Quant à elle, ta mère, je lui en veux. Elle aurait pu t’épargner les conseils qu’elle t’a donnés et rester à Cany[1]. C’était bien le moment de te décourager encore plus ! de te dire « renonce » quand tu ne reculais que déjà trop. Malédiction sur la famille qui amollit le cœur des braves, qui pousse à toutes les lâchetés, à toutes les concessions ! et qui vous détrempe dans un océan de laitage et de larmes !

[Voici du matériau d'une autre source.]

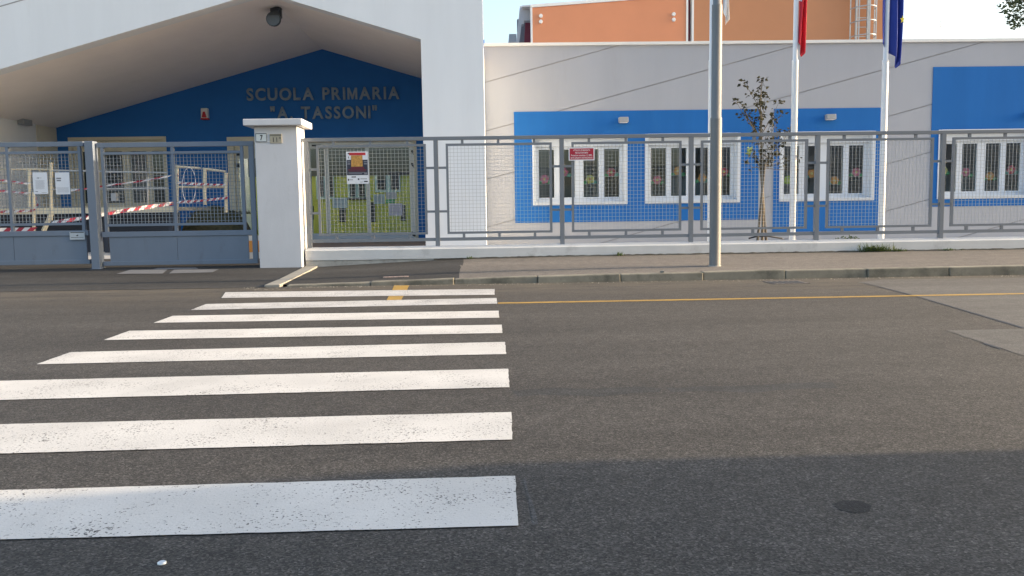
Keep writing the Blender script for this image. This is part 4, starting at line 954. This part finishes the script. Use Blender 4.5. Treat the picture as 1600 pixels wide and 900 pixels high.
tape('barrier tape hanging down the first right ramp post', [rq(277, 266), rq(279, 286)], .05, .0, 9, .12)
tape('barrier tape knotted loosely at the ramp post beside the notices', [rq(54, 303), rq(60, 318), rq(52, 330)], .05, .0, 10, .12)
cl = MB(); c_ = rp_(295.5, 290, -.1); cl.tube([(c_.x+.135*math.cos(a), c_.y+.05*math.sin(a), c_.z+.37*math.sin(a)) for a in [2*math.pi*i/36 for i in range(37)]], .006, 6, False)
tag(cl.build('cable_loop', m_trim), 'loop of white cable hanging on the right ramp handrail', 'cable')
# orange and white barrier board seen in the gap beside the pillar
xq, zq = at(391.5, 388, 14.6)
t = thing('barrier_board', 'orange and white barrier board seen through the gap beside the pillar', 'barrier', (xq, 14.6, YARD))
for k, (za, zc, mm) in enumerate(((368, 376, m_trim), (376, 394, FCOL['orange']), (394, 407, m_trim))):
    MB().box(xq-.35, xq+.16, 14.58, 14.62, az(391, zc, 14.6), az(391, za, 14.6)-.002).build('board', mm, t)
for dx in (-.3, .1): MB().box(xq+dx-.02, xq+dx+.02, 14.625, 14.66, zd(14.6), az(391, 368, 14.6)).build('leg', m_metal, t)

# ------------------------------------------------------------------ weeds and litter
rnd = random.Random(21)
def weed(px, py, n, h, sp, label):
    x = gp(px, py, .2)[0]; b = MB(); blades(b, (x, Y_WALL-.05, zb(x)), (sp, .02), n, h, rnd, .55, .005)
    leafcloud(b, (x, Y_WALL-.05, zb(x)+h*.25), (sp*1.3, .03, h*.25), n//2, .03, rnd)
    o = b.build('weed', m_weed); return tag(o, label, 'weed', 'weeds along the low wall')
weed(1378, 394, 190, .16, .13, 'largest green weed tuft at the foot of the low wall')
weed(1412, 394, 60, .07, .12, 'flat weed spreading right of the largest tuft')
weed(975, 402, 26, .08, .03, 'small weed at the wall foot left of the lamp post')
weed(733, 406, 14, .05, .03, 'tiny weed where the dark pavement patch ends')
weed(1492, 392, 26, .05, .08, 'low weed at the wall foot near the right edge')
b = MB(); x = ax(1322, 371, Y_FENCE+.35); blades(b, (x, Y_FENCE+.3, .33), (.12, .03), 60, .10, rnd, .9, .006); leafcloud(b, (x, Y_FENCE+.3, .40), (.2, .05, .03), 60, .04, rnd)
tag(b.build('weed', m_weed), 'creeping weed behind the wall between two flagpoles', 'weed', 'weeds along the low wall')
x, y = gp(253, 879, .004)
b = MB(); b.tube([(x, y, .001), (x, y, .005), (x, y, .007)], [.012, .012, .009], 14); tag(b.build('bottle_cap', M('cap_metal', (.70, .70, .70), .3, metal=.6)), 'small pale bottle cap on the asphalt in front', 'bottle cap')
x, y = gp(1031, 424, .12); b = MB(); b.slab([(x, Y_KERB+.05), (x+.05, Y_KERB+.04), (x+.06, Y_KERB+.09), (x+.01, Y_KERB+.1)], zk(x)+.002, zk(x)+.03); tag(b.build('stone_chip', m_kerb2), 'pale stone chip lying on the kerb', 'stone')
b = MB(); leafcloud(b, (gp(1440, 431)[0], gp(1440, 431)[1], .02), (.03, .02, .01), 4, .05, rnd); tag(b.build('fallen_leaf', FCOL['yellow']), 'small yellow fallen leaf in the gutter on the right', 'leaf')

gr = MB(); rnd = random.Random(77)
for _ in range(420):
    x = rnd.uniform(-3.2, 9.5); y = Y_KERB-.03-abs(rnd.gauss(0, .10)) if x > -2.6 else Y_KERB-rnd.uniform(0, .35); r_ = rnd.uniform(.003, .009)
    gr.v += [(x-r_, y-r_, .0005), (x+r_, y-r_*.6, .0005), (x+r_*.2, y+r_, .0005), (x, y, r_*1.1)]; k = len(gr.v)-4
    for q in ((0, 1, 3), (1, 2, 3), (2, 0, 3)): gr.face([k+i for i in q])
tag(gr.build('gutter_grit', m_kerb2), 'fine grit washed up along the gutter', 'grit', kind='stuff')
# house on the near side of the street, out of view to the right, added so its shade lies over the foreground
h = thing('shade_house', 'unseen house on the near side, added to shade the foreground', 'house', (15, -3, 0))
HYE = 2.80
MB().box(10.5, 24, -9, HYE, 0, 8.5).build('wall', m_grey, h)
MB().box(10.3, 24.2, -9.2, HYE, 8.502, 8.8).build('roof', m_tile, h)
an = MB(); pts = [(HYE+.002, 0), (3.18, 0), (3.18, 2.42), (HYE+.002, 2.95)]
an.v = [(x_, y_, z_) for x_ in (10.5, 14.0) for y_, z_ in pts]
for q in ((0, 1, 2, 3), (7, 6, 5, 4), (0, 4, 5, 1), (1, 5, 6, 2), (2, 6, 7, 3), (3, 7, 4, 0)): an.face(q)
an.build('shade_annex', m_grey, h)  # sloped annex shaped to taper the edge of the foreground shade
for k in range(3): MB().box(10.44, 10.499, -7+3.2*k, -5.8+3.2*k, 1.2, 2.8).build('window', m_glass, h)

Voyons, S… N… de D… ! doutes-tu que tu sois né pour faire des vers, et exclusivement pour cela ? Il faut donc t’y résigner. Doutes-tu, au fond même de ton découragement, qu’un jour ou l’autre tu ne sois joué aux Français et que tu réussisses ? Il faut donc attendre. C’est une affaire de temps, une affaire de patience, de courage et d’intrigue aussi. Tu as un talent que je ne reconnais qu’à toi. Il te manque ce qu’ont tous les autres, à savoir : l’aplomb, le petit manège du monde, l’art de donner des poignées de main et d’appeler « mon cher ami » des gens dont on ne voudrait pas pour domestiques. Cela ne me paraît pas monstrueux à acquérir, surtout quand « il le faut ».

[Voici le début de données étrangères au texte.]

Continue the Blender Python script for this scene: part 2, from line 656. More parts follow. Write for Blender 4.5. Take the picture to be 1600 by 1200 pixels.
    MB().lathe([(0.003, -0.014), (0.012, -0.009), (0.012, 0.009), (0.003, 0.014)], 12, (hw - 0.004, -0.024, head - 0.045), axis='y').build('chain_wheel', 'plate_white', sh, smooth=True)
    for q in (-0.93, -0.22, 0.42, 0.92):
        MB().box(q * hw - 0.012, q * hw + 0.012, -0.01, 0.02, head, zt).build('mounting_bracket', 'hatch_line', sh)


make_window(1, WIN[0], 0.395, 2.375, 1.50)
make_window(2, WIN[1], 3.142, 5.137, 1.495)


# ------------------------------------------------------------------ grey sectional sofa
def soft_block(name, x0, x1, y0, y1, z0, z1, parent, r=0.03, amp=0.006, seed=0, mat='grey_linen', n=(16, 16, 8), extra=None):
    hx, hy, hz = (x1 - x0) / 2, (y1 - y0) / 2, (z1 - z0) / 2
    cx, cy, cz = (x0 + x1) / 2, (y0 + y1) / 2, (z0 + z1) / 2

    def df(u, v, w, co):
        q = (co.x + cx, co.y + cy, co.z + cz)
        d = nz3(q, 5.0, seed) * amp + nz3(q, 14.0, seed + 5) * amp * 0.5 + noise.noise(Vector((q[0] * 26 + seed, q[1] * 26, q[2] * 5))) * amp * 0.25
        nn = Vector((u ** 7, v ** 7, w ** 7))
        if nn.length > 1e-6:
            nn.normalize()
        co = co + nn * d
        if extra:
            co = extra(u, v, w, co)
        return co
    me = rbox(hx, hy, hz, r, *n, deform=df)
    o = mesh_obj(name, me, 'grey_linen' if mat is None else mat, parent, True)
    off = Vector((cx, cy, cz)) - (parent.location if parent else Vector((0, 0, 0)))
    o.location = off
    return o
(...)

J’irai voir Léonie vers la fin de la semaine prochaine ou le commencement de l’autre. J’ai besoin

  1. Madame Bouilhet, craignant que son fils, désespéré par son échec au Théâtre Français, ne prît le parti extrême du suicide, avait aussitôt quitté Cany, et était venue, en pleurant, supplier Louis de renoncer à tout jamais au théâtre. (Letellier, p. 261.)